Tal vez resulte extraño que de un buen Juez que acaba de morir me quede, como recuerdo más vivo, su sonrisa socarrona y su carcajada y su afabilidad y su cercanía. Extraño, porque imaginamos a los Jueces enrocados en lo alto del estrado con la toga como escudo. Andrés Vélez -lo dijo en el funeral su bellísima hija Leticia, que ya sigue la vocación paterna- no era así, sino “persona buena, honesta, tolerante y serena” . Y yo añado: y, sobre todo, justa, un referente moral, un ejemplo de coherencia. Y, además, llana, de pueblo -tanto amaba a su Vélez-Rubio que hasta en el apellido lo llevaba; y me ilusiona volver pronto para la inauguración de la calle que honre su memoria, como le solicitamos al Alcalde durante el entierro- con esa humildad, inteligencia, socarronería y amabilidad con las que creaba tal clima de confianza que obtenía confesiones insospechadas que le permitían llegar al fondo de la verdad, fin último de la Justicia como virtud moral, que hacía realidad en cada una de sus sentencias, para cuya motivación no dudada en acudir, incluso, a refranes populares, haciendo, así, realidad el mandamiento del Tribunal Supremo de que “el Juez debe tener la seguridad de que su conciencia es entendida y compartida por la comunidad social a la que pertenece y a la que sirve”. ¡Qué gran y sabio psicólogo! Lo definió Neruda: “tal vez no viví en mí mismo; / tal vez viví la vida de los otros”. ¡Fue tanta su entrega…! Y puedo añadir, aún, muchos más calificativos a los de Leticia: liberal, modesto, humano, cordial y concordiador, dialogante, de memoria prodigiosa, con mucho más de sabio Sancho que de Quijote. Y piadoso, porque él sabía que sin piedad la justicia se torna crueldad.
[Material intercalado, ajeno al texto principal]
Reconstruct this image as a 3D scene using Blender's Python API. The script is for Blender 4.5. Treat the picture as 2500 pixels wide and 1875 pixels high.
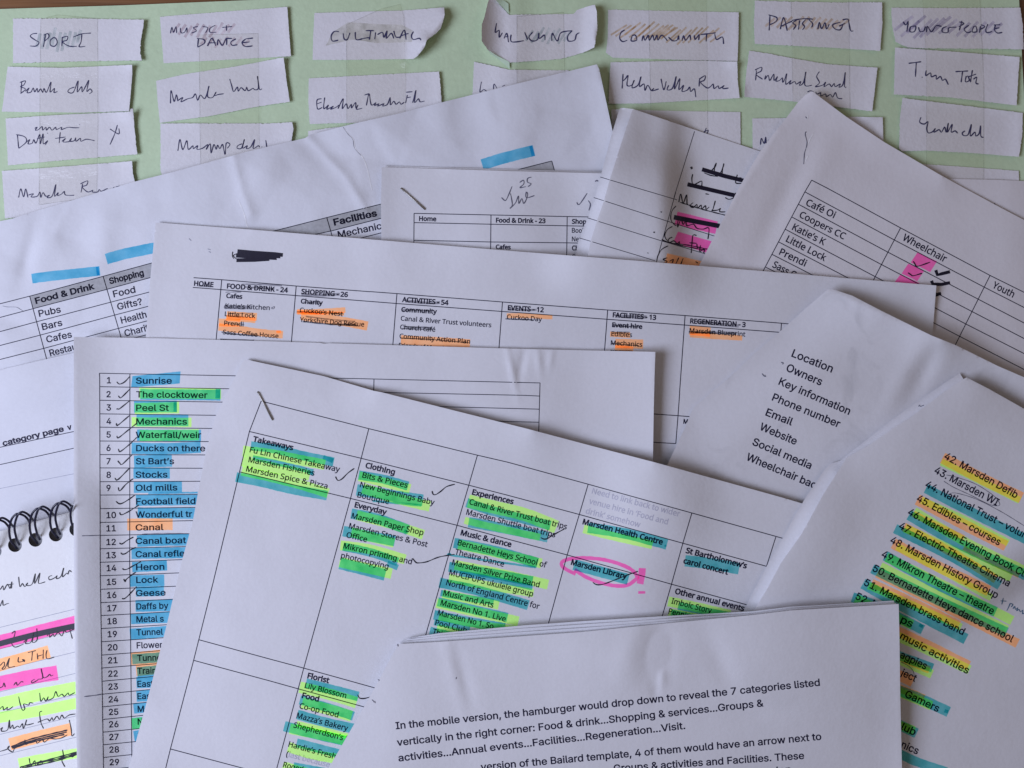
import bpy, math, os, random
import numpy as np
from mathutils import Vector, Matrix
from mathutils.geometry import delaunay_2d_cdt

for _o in list(bpy.data.objects):
    bpy.data.objects.remove(_o)
scene = bpy.context.scene
COL = scene.collection

# ---------------------------------------------------------------- camera
# one unit is 10 cm; the phone hangs 34 cm above the desk, looking straight down
DIST = 3.4
SCL = 0.0015                 # units per photo pixel on the desk plane (0.15 mm)
cam_data = bpy.data.cameras.new('camera')
cam_data.sensor_width = 36.0
cam_data.lens = 36.0 * DIST / (2500 * SCL)
cam_data.clip_start = 0.05
cam_data.clip_end = 100.0
cam = bpy.data.objects.new('camera', cam_data)
cam.location = (0, 0, DIST)
COL.objects.link(cam)
scene.camera = cam

# ---------------------------------------------------------------- light
world = bpy.data.worlds.new("World")
scene.world = world
world.use_nodes = True
bg = world.node_tree.nodes['Background']
bg.inputs[0].default_value = (1.0, 0.83, 0.74, 1)
bg.inputs[1].default_value = 0.13

def area_light(name, loc, target, sx, sy, power, col):
    d = bpy.data.lights.new(name, 'AREA')
    d.shape = 'RECTANGLE'; d.size = sx; d.size_y = sy
    d.energy = power; d.color = col
    o = bpy.data.objects.new(name, d)
    o.location = loc
    o.rotation_euler = (Vector(target) - Vector(loc)).to_track_quat('-Z', 'Y').to_euler()
    COL.objects.link(o)
    return o
# the window to the lower left of the desk
area_light('window_light', (-4.7, -1.15, 4.7), (-0.3, 0, 0), 3.5, 3.5, 338, (0.83, 0.90, 1.20))

# dim warm fill added out of view, upper right, to tint the right side
area_light('warm_fill_light', (6.0, 5.0, 5.5), (0.5, 0.3, 0), 3.0, 3.0, 26, (1.0, 0.74, 0.72))

scene.view_settings.view_transform = 'Standard'
scene.view_settings.look = 'None'
scene.view_settings.exposure = 0.06
scene.view_settings.gamma = 1
scene.render.engine = 'CYCLES'
scene.cycles.transparent_max_bounces = 24
scene.cycles.max_bounces = 6

# ---------------------------------------------------------------- materials
def new_mat(name):
    m = bpy.data.materials.new(name); m.use_nodes = True
    nt = m.node_tree
    return m, nt, nt.nodes['Principled BSDF']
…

Todos –insisto: todos, abogados y compañeros- lo hemos querido, y sentido y valorado su cálida y cercana auctoritas, la autoridad moral de su personalidad normal y de su rectitud y sabiduría, y no la potestas distante, el poder. Y todos hemos sido sus amigos porque, para él, la amistad era un valor sagrado. “Mi Andrés”, como lo llamaba su padre, estaba siempre ahí, para tertuliar –presumía de saber de fútbol más que Matías Prats; de sus viajes, hacía siempre una memoria; en bañador, negro como un tizón, disfrutaba “peleando” con Faustillo, mi nieto, en una guerra de pistolas de agua… y dejándose vencer por el enano…- y para hablar de las cuestiones morales más profundas, y tratar de resolver los problemas a quien le venían mal dadas… Era esclavo de la amistad, como corresponde a quien ha sido cofrade de ‘Los Esclavos’ hasta después de su muerte.
Con su presencia de roble imponente, se le puede aplicar la definición de Anatole France: “era semejante a un árbol: tenía corteza dura, savia abundosa, paz y silencio”. Sólo fallaba en lo de silencio: había humor, concordia y bonhomía.
Tiene razón Benedetti: “Si cada hora viene con su muerte, / si el tiempo es una cueva de ladrones...”. Quédenos el consuelo de que Andrés Vélez no ha visto venir la muerte, de que ha muerto con la alegría ilesa de la gente que cumple con la gente.
Lo pensaba en el cementerio, mientras miraba cómo el sol dibujaba estrellas de luz en lo más alto del altísimo ciprés que crece sobre su tumba: ha sido cabal hasta la hora final: murió el día de Andalucía, como correspondía a un hombre de luz que a los hombres alma de luz nos dará siempre.
Y no ha podido decir, como Machado, que se ha ido ligero de equipaje porque, en los tiempos que corren, la sabiduría y la ética pesan quintales. Bien podría parafrasearse para su epitafio lo que Clemenceau escribió de don Nicolás Salmerón: “por la rectitud inflexible de su espíritu, por la noble dignidad de su vida, Andrés Vélez dio honor y gloria a la justicia y a los justiciables”.
Ha muerto un Juez que prestigió y dignificó la Justicia. Y yo, hoy, soy, sólo, un sentimiento, una confusión, un estupor, un corazón estrujao, un invierno desolado. Siento su muerte en el alma, con tormento.